After the 2016 US presidential elections and the protectionist positions of the new administration, global trading is rapidly changing. In January 2017 Donald Trump announced the US withdrawal of TPP, the ambitious agreement aiming to create a very strong commercial cooperation between the United States, Canada, Japan, ASEAN and other Pacific Countries (Mexico, New Zealand, Australia, Chile, Peru, Colombia).

The Transpacific Partnership may never entry into force: without its most important member, the agreement as it has been concluded does not fit the others partners. Japan has additionally declared it is not interested in a modified version of the treaty. “it would be meaningless” said PM Shinzo Abe.

TPP failure may nonetheless become an opportunity for Europe. On one hand, Asian Countries like Vietnam and Japan are particularly interested in finding a new important economic partner; on the other hand, the EU may use FTAs as a tool to strengthen cooperation with Asia also in non-economical fields, in competition with China, that works to maintain its dominance in the area.

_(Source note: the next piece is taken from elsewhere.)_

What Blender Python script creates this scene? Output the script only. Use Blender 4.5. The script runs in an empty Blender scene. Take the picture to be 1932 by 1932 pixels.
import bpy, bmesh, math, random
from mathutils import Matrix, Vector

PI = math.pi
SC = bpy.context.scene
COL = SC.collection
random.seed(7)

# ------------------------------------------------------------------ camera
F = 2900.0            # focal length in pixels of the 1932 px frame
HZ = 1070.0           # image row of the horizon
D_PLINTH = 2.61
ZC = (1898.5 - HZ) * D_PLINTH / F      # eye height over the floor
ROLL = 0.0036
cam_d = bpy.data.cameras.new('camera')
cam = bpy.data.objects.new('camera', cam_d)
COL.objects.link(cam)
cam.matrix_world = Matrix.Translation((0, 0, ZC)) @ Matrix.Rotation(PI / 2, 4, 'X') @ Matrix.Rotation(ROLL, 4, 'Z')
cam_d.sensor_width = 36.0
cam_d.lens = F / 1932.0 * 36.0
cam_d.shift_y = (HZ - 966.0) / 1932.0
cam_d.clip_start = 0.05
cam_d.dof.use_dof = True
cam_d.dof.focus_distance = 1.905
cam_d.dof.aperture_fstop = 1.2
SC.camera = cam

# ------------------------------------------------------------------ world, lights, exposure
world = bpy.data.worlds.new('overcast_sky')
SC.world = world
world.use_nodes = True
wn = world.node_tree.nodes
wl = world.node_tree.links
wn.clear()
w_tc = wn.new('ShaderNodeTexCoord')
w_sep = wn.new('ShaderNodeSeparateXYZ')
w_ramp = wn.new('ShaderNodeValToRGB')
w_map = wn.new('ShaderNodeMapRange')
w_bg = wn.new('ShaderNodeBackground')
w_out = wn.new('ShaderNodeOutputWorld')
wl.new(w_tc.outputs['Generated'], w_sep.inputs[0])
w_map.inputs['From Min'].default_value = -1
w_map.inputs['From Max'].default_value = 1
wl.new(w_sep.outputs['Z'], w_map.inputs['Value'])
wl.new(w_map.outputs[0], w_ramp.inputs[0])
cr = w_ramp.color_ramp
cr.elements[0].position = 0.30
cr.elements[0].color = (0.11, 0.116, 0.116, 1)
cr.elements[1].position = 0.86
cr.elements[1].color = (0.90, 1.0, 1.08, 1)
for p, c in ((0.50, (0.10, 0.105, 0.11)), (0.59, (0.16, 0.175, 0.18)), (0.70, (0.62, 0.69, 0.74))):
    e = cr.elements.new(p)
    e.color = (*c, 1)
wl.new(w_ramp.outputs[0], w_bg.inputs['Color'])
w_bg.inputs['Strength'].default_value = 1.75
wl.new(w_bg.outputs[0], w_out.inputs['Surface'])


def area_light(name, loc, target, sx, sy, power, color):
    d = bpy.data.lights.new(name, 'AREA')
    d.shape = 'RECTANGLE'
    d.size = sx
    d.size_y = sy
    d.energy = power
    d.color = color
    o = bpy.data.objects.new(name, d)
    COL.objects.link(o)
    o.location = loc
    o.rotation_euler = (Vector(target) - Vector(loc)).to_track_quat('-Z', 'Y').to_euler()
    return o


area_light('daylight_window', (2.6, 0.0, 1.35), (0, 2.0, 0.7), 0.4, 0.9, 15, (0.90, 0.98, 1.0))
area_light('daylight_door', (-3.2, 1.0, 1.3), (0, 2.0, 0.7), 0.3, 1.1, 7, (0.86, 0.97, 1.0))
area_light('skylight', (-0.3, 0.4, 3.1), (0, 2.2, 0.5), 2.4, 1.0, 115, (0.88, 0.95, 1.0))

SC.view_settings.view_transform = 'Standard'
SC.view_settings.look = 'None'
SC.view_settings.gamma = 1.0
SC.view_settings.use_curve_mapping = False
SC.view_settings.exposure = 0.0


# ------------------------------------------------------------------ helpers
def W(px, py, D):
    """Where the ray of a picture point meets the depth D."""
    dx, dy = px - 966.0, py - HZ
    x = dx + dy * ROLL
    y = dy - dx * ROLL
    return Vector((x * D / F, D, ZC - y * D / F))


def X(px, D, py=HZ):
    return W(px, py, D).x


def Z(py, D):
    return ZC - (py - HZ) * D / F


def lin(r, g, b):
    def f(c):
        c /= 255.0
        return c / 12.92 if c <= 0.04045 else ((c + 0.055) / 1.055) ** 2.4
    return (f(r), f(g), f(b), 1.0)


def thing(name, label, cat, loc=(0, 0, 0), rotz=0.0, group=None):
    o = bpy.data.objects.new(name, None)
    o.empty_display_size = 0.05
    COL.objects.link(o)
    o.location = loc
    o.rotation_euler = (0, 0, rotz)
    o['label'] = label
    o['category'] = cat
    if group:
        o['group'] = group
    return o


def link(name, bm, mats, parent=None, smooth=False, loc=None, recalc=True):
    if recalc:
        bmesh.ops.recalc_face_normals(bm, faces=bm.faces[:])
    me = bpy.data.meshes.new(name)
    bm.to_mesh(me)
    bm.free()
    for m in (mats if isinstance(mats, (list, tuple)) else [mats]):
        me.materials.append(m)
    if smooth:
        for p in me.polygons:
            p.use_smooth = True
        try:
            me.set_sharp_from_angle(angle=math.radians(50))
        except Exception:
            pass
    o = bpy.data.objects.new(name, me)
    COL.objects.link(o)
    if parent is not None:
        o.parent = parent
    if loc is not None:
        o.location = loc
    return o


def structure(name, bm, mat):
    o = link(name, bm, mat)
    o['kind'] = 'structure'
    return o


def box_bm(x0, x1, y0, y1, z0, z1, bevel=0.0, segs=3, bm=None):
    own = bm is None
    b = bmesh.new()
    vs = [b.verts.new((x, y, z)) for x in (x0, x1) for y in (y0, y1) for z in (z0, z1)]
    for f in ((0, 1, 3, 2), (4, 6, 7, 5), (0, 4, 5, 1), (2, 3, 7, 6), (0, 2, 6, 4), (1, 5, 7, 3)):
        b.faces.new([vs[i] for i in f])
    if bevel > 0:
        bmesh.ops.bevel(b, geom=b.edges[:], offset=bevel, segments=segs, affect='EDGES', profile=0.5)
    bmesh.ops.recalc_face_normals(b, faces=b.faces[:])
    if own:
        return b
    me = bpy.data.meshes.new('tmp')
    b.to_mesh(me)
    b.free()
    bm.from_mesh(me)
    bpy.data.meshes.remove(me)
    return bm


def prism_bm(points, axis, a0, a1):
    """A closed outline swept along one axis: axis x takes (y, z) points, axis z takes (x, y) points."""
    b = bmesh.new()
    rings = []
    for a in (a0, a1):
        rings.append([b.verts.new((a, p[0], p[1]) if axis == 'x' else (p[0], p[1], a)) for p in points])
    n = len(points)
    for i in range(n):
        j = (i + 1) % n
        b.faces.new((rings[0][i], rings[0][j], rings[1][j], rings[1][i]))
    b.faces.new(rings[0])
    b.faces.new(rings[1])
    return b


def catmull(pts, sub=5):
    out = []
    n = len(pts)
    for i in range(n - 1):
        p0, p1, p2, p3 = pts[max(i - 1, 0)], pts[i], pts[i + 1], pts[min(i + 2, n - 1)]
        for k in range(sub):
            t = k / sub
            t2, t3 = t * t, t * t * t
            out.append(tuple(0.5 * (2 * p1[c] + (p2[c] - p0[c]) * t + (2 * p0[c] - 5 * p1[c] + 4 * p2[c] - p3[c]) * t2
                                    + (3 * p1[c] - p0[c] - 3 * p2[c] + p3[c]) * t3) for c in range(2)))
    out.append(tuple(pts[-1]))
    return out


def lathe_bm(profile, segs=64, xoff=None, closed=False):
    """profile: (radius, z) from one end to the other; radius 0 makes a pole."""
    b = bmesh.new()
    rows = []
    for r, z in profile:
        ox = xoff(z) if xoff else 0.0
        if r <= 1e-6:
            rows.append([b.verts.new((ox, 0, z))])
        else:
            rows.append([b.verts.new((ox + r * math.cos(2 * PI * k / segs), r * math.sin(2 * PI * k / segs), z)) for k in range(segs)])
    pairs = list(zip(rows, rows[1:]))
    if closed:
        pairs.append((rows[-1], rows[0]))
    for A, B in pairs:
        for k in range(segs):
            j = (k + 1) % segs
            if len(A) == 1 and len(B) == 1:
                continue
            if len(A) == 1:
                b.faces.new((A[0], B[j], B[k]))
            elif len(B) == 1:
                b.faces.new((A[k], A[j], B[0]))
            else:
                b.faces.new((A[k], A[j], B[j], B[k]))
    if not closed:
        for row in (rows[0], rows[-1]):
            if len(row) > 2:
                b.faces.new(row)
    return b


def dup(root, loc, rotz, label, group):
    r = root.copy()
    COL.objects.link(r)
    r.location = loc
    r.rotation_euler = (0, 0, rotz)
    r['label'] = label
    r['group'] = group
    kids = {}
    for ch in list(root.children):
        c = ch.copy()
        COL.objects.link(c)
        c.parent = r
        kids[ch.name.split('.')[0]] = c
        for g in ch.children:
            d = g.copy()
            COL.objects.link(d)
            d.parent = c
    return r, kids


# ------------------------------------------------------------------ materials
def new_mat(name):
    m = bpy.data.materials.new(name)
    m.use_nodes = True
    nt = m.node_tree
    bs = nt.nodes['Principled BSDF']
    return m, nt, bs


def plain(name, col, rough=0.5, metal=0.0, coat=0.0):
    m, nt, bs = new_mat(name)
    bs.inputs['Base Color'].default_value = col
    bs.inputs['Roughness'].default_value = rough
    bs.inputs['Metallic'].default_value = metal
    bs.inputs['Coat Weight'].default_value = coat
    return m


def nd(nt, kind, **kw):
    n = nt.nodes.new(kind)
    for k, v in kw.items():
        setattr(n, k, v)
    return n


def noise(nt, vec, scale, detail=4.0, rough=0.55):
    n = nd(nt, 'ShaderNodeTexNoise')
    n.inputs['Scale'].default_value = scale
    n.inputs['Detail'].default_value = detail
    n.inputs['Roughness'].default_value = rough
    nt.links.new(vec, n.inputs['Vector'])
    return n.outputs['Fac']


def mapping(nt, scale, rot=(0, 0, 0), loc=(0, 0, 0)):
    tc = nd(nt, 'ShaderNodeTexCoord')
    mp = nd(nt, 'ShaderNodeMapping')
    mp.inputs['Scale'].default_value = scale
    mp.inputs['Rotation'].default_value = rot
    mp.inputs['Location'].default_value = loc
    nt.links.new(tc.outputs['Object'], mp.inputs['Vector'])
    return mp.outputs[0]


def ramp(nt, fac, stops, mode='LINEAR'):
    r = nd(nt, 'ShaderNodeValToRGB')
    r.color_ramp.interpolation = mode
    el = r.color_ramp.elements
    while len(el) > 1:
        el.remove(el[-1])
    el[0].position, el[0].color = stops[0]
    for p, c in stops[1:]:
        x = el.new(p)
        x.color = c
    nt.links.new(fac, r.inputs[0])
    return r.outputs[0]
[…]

Hanoi is currently negotiating a FTA with the European Countries. Reaching an agreement is difficult because of human rights situation in Vietnam, but the country needs a new economic partner: European market is an excellent alternative to China, with whom commercial relation are quite unfair for Vietnam. That’s a perfect example where the EU could use FTAs as a political instrument.

Something similar can be said for Japan. In this case Europeans aim to have access to a market where its high-quality products are very appreciated. The EU-Japan FTA is in an advanced state of negotiation, and by the end of the year a text may be agreed.